A human is a human, and sooner or later they must interact with the rest of us. If they are on a mission against society, we want to isolate them, some accumulation of cues is necessary. We already know who's popular, but who is unpopular?
It seems to me that given Megan's Law it is somewhat inevitable that we will ban people in open society. We already do so in many ways. If you have a bankruptcy, a felony conviction, or a divorce, there is bad juju that attaches to you and hampers your fortunes in certain activities. What might the next step be? What goes beyond a restraining order?
BTW, has anyone seen the film 'Disturbia'?

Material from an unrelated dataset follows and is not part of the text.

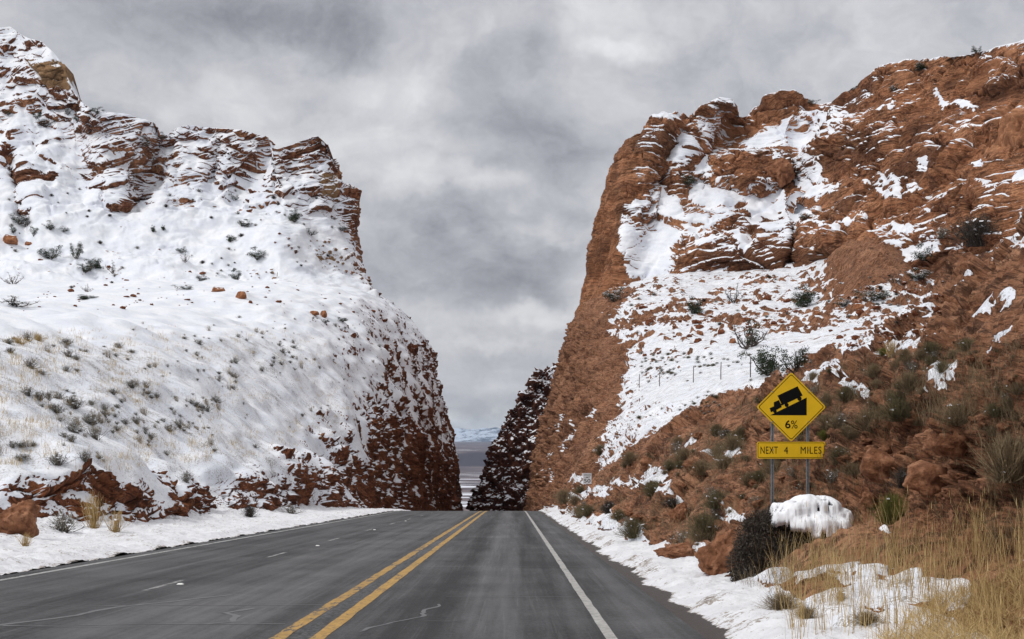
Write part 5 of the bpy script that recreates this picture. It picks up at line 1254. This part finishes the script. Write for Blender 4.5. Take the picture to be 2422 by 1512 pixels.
# short dead grass scattered over the soil bank, and thin stalks standing out of the left snow
def ground_grass(poly, n, seed, mat, hs, name, label, wid, ymax=95):
    rng = np.random.default_rng(seed); mb = MB(); A = np.array(poly); k = 0
    while k < n:
        x, y = rng.uniform(A[:, 0].min(), A[:, 0].max()), rng.uniform(A[:, 1].min(), A[:, 1].max())
        if poly_sd(np.array([x]), np.array([y]), A)[0] < 0: continue
        k += 1
        if seed == 12 and 1980 < x < 2340 and y > 1000 and rng.random() < .8: continue
        if fbm(np.array([[x / 60., y / 40., seed]]), 2, 4)[0] < rng.uniform(-.5, .35): continue
        r = hit(x, y)
        if not r or r[0].y > ymax: continue
        nb = rng.integers(6, 16); sc_ = max(.6, min(2.2, r[0].y / 40)); base = np.array(r[0][:]) + rng.normal(size=(nb, 3)) * [.10 * sc_, .10 * sc_, .0]
        h = hs * (.4 + .8 * rng.random(nb)); d = rng.normal(size=(nb, 3)) * .45 + [0, 0, 1]; tip = base + d * h[:, None]; mid = (base + tip) / 2 + rng.normal(size=(nb, 3)) * .02
        w = wid * sc_; an = rng.random(nb) * 3.14; sd = np.stack([np.cos(an), np.sin(an) * .3, 0 * an], -1) * w; a = rng.random(nb)
        mb.quads(np.stack([base - sd - [0, 0, .05], base + sd - [0, 0, .05], mid + sd * .8, mid - sd * .8], 1), a); mb.quads(np.stack([mid - sd * .8, mid + sd * .8, tip + sd * .25, tip - sd * .25], 1), a)
    tag(mb.build(name, mat), label, None, kind='stuff')
ground_grass([(1300, 1200), (1420, 1110), (1560, 1070), (1700, 990), (1830, 920), (2000, 860), (2240, 830), (2420, 820), (2440, 1300), (1800, 1400), (1640, 1320), (1440, 1240)], 3200, 12, M_DRY, .22, 'grass', 'short dead grass scattered over the rust coloured road bank', .004)
ground_grass([(-20, 790), (640, 760), (900, 830), (880, 1000), (620, 1080), (200, 1120), (-20, 1100)], 2300, 14, M_STRAW, .24, 'grass', 'thin dry stalks standing out of the snow on the left bank', .004, 170)
# ------------------------------------------------------------------ signs
M_YEL = flat_mat('sign_yellow', (.86, .53, .008), .45, var=.05, vscale=3, spec=.4); M_BLK = flat_mat('sign_black', (.006, .006, .006), .7, spec=.1)
M_GALV = flat_mat('galvanised_steel', (.22, .235, .25), .5, .4, var=.25, vscale=14); M_HOLE = flat_mat('post_hole', (.02, .02, .022), .9)
M_WHT = flat_mat('sign_white', (.68, .68, .70), .5, var=.06); M_BACK = flat_mat('sign_aluminium', (.35, .36, .37), .4, .6)

def rounded(w, h, r, n=8):
    p = []
    for cx, cy, a0 in ((w / 2 - r, h / 2 - r, 0), (-w / 2 + r, h / 2 - r, 90), (-w / 2 + r, -h / 2 + r, 180), (w / 2 - r, -h / 2 + r, 270)):
        p += [(cx + r * math.cos(math.radians(a0 + 90 * k / n)), cy + r * math.sin(math.radians(a0 + 90 * k / n))) for k in range(n + 1)]
    return p
def rot2(p, a): c, s = math.cos(a), math.sin(a); return [(x * c - y * s, x * s + y * c) for x, y in p]
def slab(name, pts, y0, y1, mat, parent):
    """flat shape in the x-z plane between depths y0 (front) and y1"""
    n = len(pts); v = [(x, y0, z) for x, z in pts] + [(x, y1, z) for x, z in pts]
    f = [tuple(range(n)), tuple(range(2 * n - 1, n - 1, -1))] + [(i + n, (i + 1) % n + n, (i + 1) % n, i) for i in range(n)]
    return mesh_obj(name, v, f, mat, parent)
def ring(name, outer, inner, y0, y1, mat, parent):
    n = len(outer); v = [(x, y0, z) for x, z in outer] + [(x, y0, z) for x, z in inner] + [(x, y1, z) for x, z in outer] + [(x, y1, z) for x, z in inner]; f = []
    for i in range(n):
        j = (i + 1) % n; f += [(i, j, n + j, n + i), (2 * n + j, 2 * n + i, i, j), (3 * n + i, 3 * n + j, n + j, n + i)]
    return mesh_obj(name, v, f, mat, parent)
def text(name, s, cx, cz, cap, width, y, mat, parent, bold=.0, track=1.0):
    cu = bpy.data.curves.new(name, 'FONT'); cu.body = s; cu.size = 1; cu.align_x = 'CENTER'; cu.extrude = .002; cu.offset = bold; cu.space_character = track
    t_ = bpy.data.objects.new(name, cu); col.objects.link(t_); bpy.context.view_layer.update()
    me = bpy.data.meshes.new_from_object(t_.evaluated_get(bpy.context.evaluated_depsgraph_get())); bpy.data.objects.remove(t_)
    co = np.array([v.co[:] for v in me.vertices]); lo, hi = co.min(0), co.max(0)
    sx = width / (hi[0] - lo[0]); sz = cap / (hi[1] - lo[1])
    out = np.stack([(co[:, 0] - (lo[0] + hi[0]) / 2) * sx, np.where(co[:, 2] > 0, -.0015, .0), (co[:, 1] - (lo[1] + hi[1]) / 2) * sz], -1)
    for v, c in zip(me.vertices, out): v.co = c
    me.materials.clear(); me.materials.append(mat)
    o = bpy.data.objects.new(name, me); col.objects.link(o); o.parent = parent; o.location = (cx, y, cz); return o

def post(parent, x, z0, z1, w=.050, y=.03):
    mb = MB(); h = w / 2
    v = [(x + a, y + b_ + h, z) for z in (z0, z1) for a, b_ in ((-h, -h), (h, -h), (h, h), (-h, h))]
    mb.add(v, [(0, 1, 5, 4), (1, 2, 6, 5), (2, 3, 7, 6), (3, 0, 4, 7), (4, 5, 6, 7)], m=0)
    z = z0 + .03
    while z < z1 - .01:
        an = np.arange(8) / 8 * 6.283; mb.add([(x + .0085 * math.cos(a), y - .0012, z + .0085 * math.sin(a)) for a in an], [tuple(range(8))], m=1); z += .0254
    return mb.build('post', [M_GALV, M_HOLE], parent)
def bolt(parent, x, y, z):
    bm = bmesh.new(); bmesh.ops.create_cone(bm, cap_ends=True, segments=8, radius1=.013, radius2=.010, depth=.012, matrix=Matrix.Translation((x, y - .006, z)) @ Matrix.Rotation(math.pi / 2, 4, 'X'))
    me = bpy.data.meshes.new('bolt'); bm.to_mesh(me); bm.free(); me.materials.append(M_GALV); o = bpy.data.objects.new('bolt', me); col.objects.link(o); o.parent = parent

def grade_sign():
    Y = 26.5; s = Y / F; k = .9688 / 3.7786      # crop units -> measured units
    def c2(x, y): return ((x - 497) * k * s, (430 - y) * k * s)
    cx, cz = (1800 * .9688 + 497 * k - CX) * s, (HY - (880 * .9688 + 430 * k)) * s
    e = empty('grade_sign', (cx, Y, cz), label='yellow diamond sign with a truck on a downhill wedge above a NEXT 4 MILES plaque', cat='road sign')
    R_ = 322 * k * s; side = R_ * math.sqrt(2)
    dm = rot2(rounded(side, side, side * .045), math.pi / 4); panel = slab('diamond_panel', dm, -.004, .0, M_YEL, e)
    slab('panel_back', [(x * .995, z * .995) for x, z in dm], .0005, .003, M_BACK, panel)
    ring('border', rot2(rounded(side * .945, side * .945, side * .035), math.pi / 4), rot2(rounded(side * .92, side * .92, side * .03), math.pi / 4), -.0055, -.003, M_BLK, panel)
    slab('wedge_symbol', [c2(*p) for p in ((303, 507), (640, 507), (640, 343))][::-1], -.0055, -.003, M_BLK, panel)
    tr = MB()
    def poly(pts, dy=0.0):
        q = [c2(*p) for p in pts]; n = len(q); tr.add([(x, -.0057 - dy, z) for x, z in q] + [(x, -.003, z) for x, z in q], [tuple(range(n))] + [(i, (i + 1) % n, (i + 1) % n + n, i + n) for i in range(n)])
    poly([(370, 326), (556, 239), (603, 324), (560, 345), (412, 412)]); poly([(297, 441), (338, 424), (336, 387), (383, 366), (402, 404), (410, 432), (365, 455), (310, 479)], .0001); poly([(400, 402), (560, 330), (566, 344), (408, 418)], .0002)
    for wx, wy, wr in ((347, 470, 17), (455, 412, 19), (573, 353, 20)): poly([(wx + wr * math.cos(a * .3927), wy + wr * math.sin(a * .3927)) for a in range(16)], .0003)
    tr.build('truck_symbol', M_BLK, panel)
    x1, z1 = c2(466, 590); text('lettering', '6', x1, z1, 76 * k * s, 50 * k * s, -.0045, M_BLK, panel, .016)
    x1, z1 = c2(525, 592); text('lettering', '%', x1, z1, 74 * k * s, 60 * k * s, -.0045, M_BLK, panel, .0)
    px_, pz = c2(496, 829); w, h = 630 * k * s, 155 * k * s
    pl = slab('plaque', [(x + px_, z + pz) for x, z in rounded(w, h, h * .10)], -.004, 0, M_YEL, e)
    slab('panel_back', [(x * .995 + px_, z * .98 + pz) for x, z in rounded(w, h, h * .10)], .0005, .003, M_BACK, pl)
    ring('border', [(x + px_, z + pz) for x, z in rounded(w * .975, h * .90, h * .08)], [(x + px_, z + pz) for x, z in rounded(w * .962, h * .845, h * .07)], -.0055, -.003, M_BLK, pl)
    for st, xx, ww in (('NEXT', 294, 160), ('4', 449, 38), ('MILES', 680, 192)):
        a, b_ = c2(xx, 829); text('lettering', st, a, b_, 66 * k * s, ww * k * s, -.0045, M_BLK, pl, .0, 1.12)
    for xx in (328, 655):
        a, _ = c2(xx, 0); _, zt = c2(0, 285 if xx else 0); zb = c2(0, 1400 if xx == 328 else 1330)[1] - .55
        post(e, a, zb, zt)
        for yy in (289, 569): bolt(panel, c2(xx, yy)[0], -.004, c2(xx, yy)[1])
        bolt(pl, c2(xx, 826)[0], -.004, c2(xx, 826)[1])
grade_sign()

def speed_sign():
    Y = 89.0; s = Y / F; k = .9688 / 12.6
    def c2(x, y): return ((x - 680) * k * s, (612 - y) * k * s)
    cx, cz = (1380 * .9688 + 680 * k - CX) * s, (HY - (1120 * .9688 + 612 * k)) * s
    e = empty('speed_limit_sign', (cx, Y, cz), label='small white SPEED LIMIT 50 sign on a thin post low on the right bank', cat='road sign')
    w, h = 262 * k * s, 335 * k * s
    p = slab('panel', rounded(w, h, .03), -.004, 0, M_WHT, e); slab('panel_back', [(x * .99, z * .99) for x, z in rounded(w, h, .03)], .0005, .003, M_BACK, p)
    ring('border', rounded(w * .985, h * .985, .03), rounded(w * .955, h * .965, .025), -.0055, -.003, M_BACK, p)
    for st, x, y, ch, cw, bd in (('SPEED', 680, 505, 50, 210, .006), ('LIMIT', 680, 577, 50, 165, .006), ('50', 676, 682, 112, 200, .012)):
        a, b_ = c2(x, y); text('lettering', st, a, b_, ch * k * s, cw * k * s, -.0045, M_BLK, p, bd)
    a, zb = c2(672, 1230); post(e, a, zb - .6, c2(0, 470)[1], .045, .004)
speed_sign()

# ------------------------------------------------------------------ wire fence on the snowfield
def fence():
    pts = []
    for x, y in ((1478, 912), (1512, 918), (1560, 914), (1640, 905), (1705, 898), (1775, 893)):
        r = hit(x, y)
        if r: pts.append(r[0])
    e = empty('wire_fence', tuple(pts[0]), label='thin wire fence crossing the snowfield above the road bank', cat='fence'); o = np.array(pts[0][:])
    for i, p in enumerate(pts):
        mb = MB(); q = np.array(p[:]) - o; mb.tube([q - [0, 0, .3], q + [0, 0, .6], q + [.02 if i else -.7, 0, 1.25 if i else .9]], .035, .03, 6); mb.build('post', M_BARK, e)
    mb = MB()
    for h in (.35, .65, .95, 1.15):
        for a, b_ in zip(pts[1:-1], pts[2:]):
            a_, c_ = np.array(a[:]) - o + [0, 0, h], np.array(b_[:]) - o + [0, 0, h]; mb.tube([a_, (a_ + c_) / 2 - [0, 0, .05], c_], .004, .004, 3)
    mb.build('wire', M_GALV, e)
fence()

The enemy is fluid, but the population is fixed. OK? That's the key point. The enemy can run away. The population can't. They have houses, relatives, businesses. They live there. They can't move. And so you can't defeat an insurgency by fighting the insurgents, because they'll just run away and you chase the guy around. And it's like looking for a needle in a haystack, but you're actually destroying the haystack to find the needle. So you do this damage to the population, which alienates the population, creates a recruitment base for the insurgents, and it just creates a cycle of destruction.The way to do it -- and you know, we've been doing this for a long time and there's a very solid body of understanding on how to do it -- is, if you like, to comb the flees out of the dog. OK? So you get in there and you work with the population. You drive the enemy off, and then you focus on the population and you try to restructure the environment so that the insurgent can't come back when you leave.
That's Megan's Law on child molesters. That's the DARE program. That's youth gang intervention. That's all counter terrorism. Now here's the somewhat scary part. Look at your kids and imagine them as adults knowing that they will not befriend you unless you have a mySpace page and at least 15 friends with pictures that they like. This is how circles of trust may expand and why slap-droning people can isolate us from criminals and terrorists in the future.